Senate Minority Leader Charles Schumer responded over the weekend to increasing calls from within his Democratic Party for him to step down from his role after agreeing to back a Republican-led spending bill earlier this month to keep the government open and funded for the remainder of the fiscal year. In response to growing calls for him to relinquish his leadership role, the veteran New York senator and longtime Democratic leader stated firmly, “I’m not stepping down.”
The remarks come after several House Democrats publicly suggested that it may be time for Schumer to pass the torch. In an interview that aired Sunday on NBC’s Meet the Press, Sen. Chuck Schumer acknowledged the frustration among fellow Democrats over his recent vote to advance a Republican-backed spending bill. However, he argued that forcing a federal government shutdown wasn’t a battle Democrats should choose to fight, saying that wasn’t the hill his party should choose to die on.
He warned that a shutdown would open the door for President Trump and adviser Elon Musk to “eviscerate the federal government.” “It would be devastating,” Schumer said. “What we got, at the end of the day, is avoiding the horror of a shutdown,” he said. Schumer added that the Democratic caucus is united against Trump and will make him “the quickest lame duck in modern history by showing how bad his policies are.” Schumer predicted: “I believe by 2026 the Republicans in the House and Senate will feel like they are rats on a sinking ship because we have so gone after Trump and all the horrible things he is doing.”
Schumer has faced mounting criticism for backing the Republican-led funding bill. Some Democratic lawmakers and activists viewed the vote as a missed opportunity to slow down the fast-paced Trump administration, especially after Democrats lost control of both the House and Senate. Former House Speaker Nancy Pelosi, a California Democrat, took a veiled swipe at Schumer, saying she doesn’t “give away anything for nothing.”

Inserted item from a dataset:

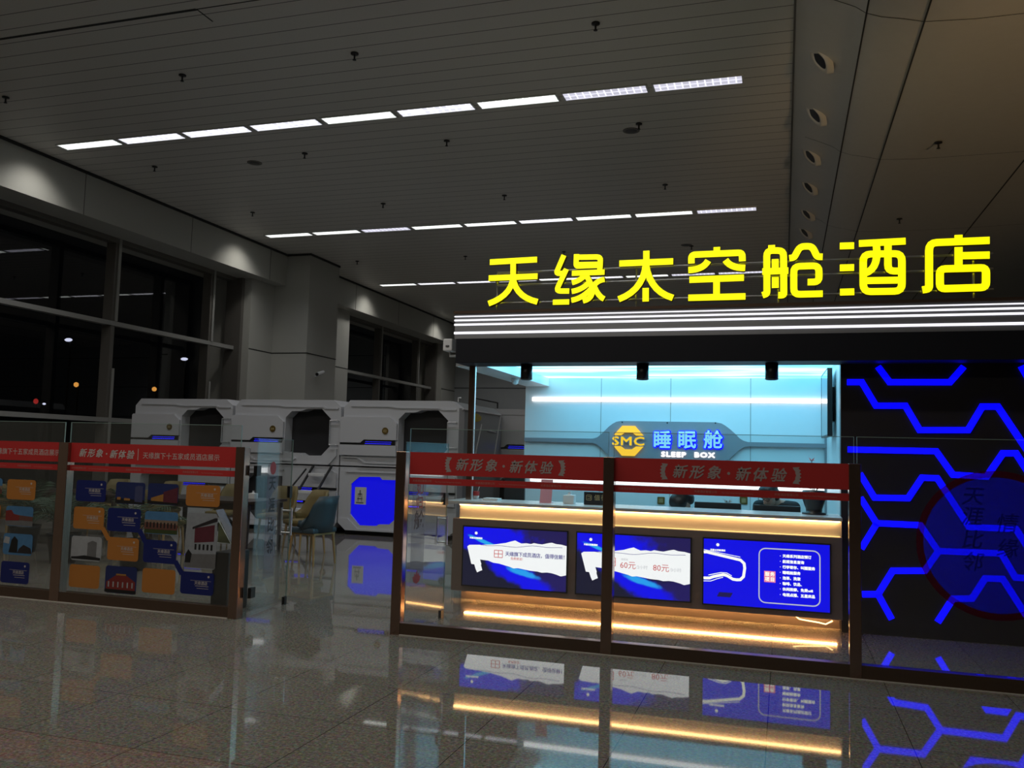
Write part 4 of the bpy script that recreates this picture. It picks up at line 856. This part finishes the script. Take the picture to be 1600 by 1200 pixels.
    if not specs: ell(bm, H_(0, -.012, -.015), (.097, .084, .098), R_); ell(bm, H_(0, .05, .06), (.07, .05, .045), R_)
    fused('hair', bm, .008, HAIR, t)
    if specs:
        m = MB()
        for s in (-1, 1): m.tube([H_(s*.034+.027*math.cos(k*PI/8), .104, .02+.021*math.sin(k*PI/8)) for k in range(17)], .0028, BLACK, 6, cap=False); m.tube([H_(s*.06, .102, .024), H_(s*.08, .05, .02), H_(s*.08, -.02, .012)], .0025, BLACK, 6)
        m.tube([H_(-.008, .106, .022), H_(.008, .106, .022)], .0025, BLACK, 6); m.build('glasses', t)
    st = thing('office_stool', 'stool under the seated person ' + ('with glasses' if specs else 'on the left behind the counter'), 'stool', (hip[0], hip[1]+.02, 0), 'stools behind the counter')
    c = (hip[0], hip[1]+.02, 0); MB().lathe([(0, .36), (.19, .36), (.2, .38), (.19, .405), (0, .41)], c, BLACK, 20).build('seat', st); MB().tube([(c[0], c[1], .03), (c[0], c[1], .36)], .025, CHROME, 10).build('column', st); MB().lathe([(0, .035), (.2, .012), (.2, 0), (0, 0)], c, BLACK, 20).build('base', st)
clerk(-.985, 8.98, 1.052, (.80, .05, -.60), 0, 'seated person with black hair, head bent down, behind the left monitor', False, (-1.06, 9.30))
clerk(-.135, 8.98, 1.150, (-.42, -.72, -.55), 0, 'seated person with glasses and black shirt, looking down beside the vase', True, (.06, 9.28))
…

Sen. Michael Bennet of Colorado compared Schumer’s refusal to step aside to the drawn-out end of former President Biden’s re-election campaign, implying it may be time for new leadership. “It’s important for people to know when it’s time to go, and I think in the case of Joe Biden, and we’re going to have conversations I’m sure in the foreseeable future, about all the Democratic leadership,” Bennet said at a town hall last week.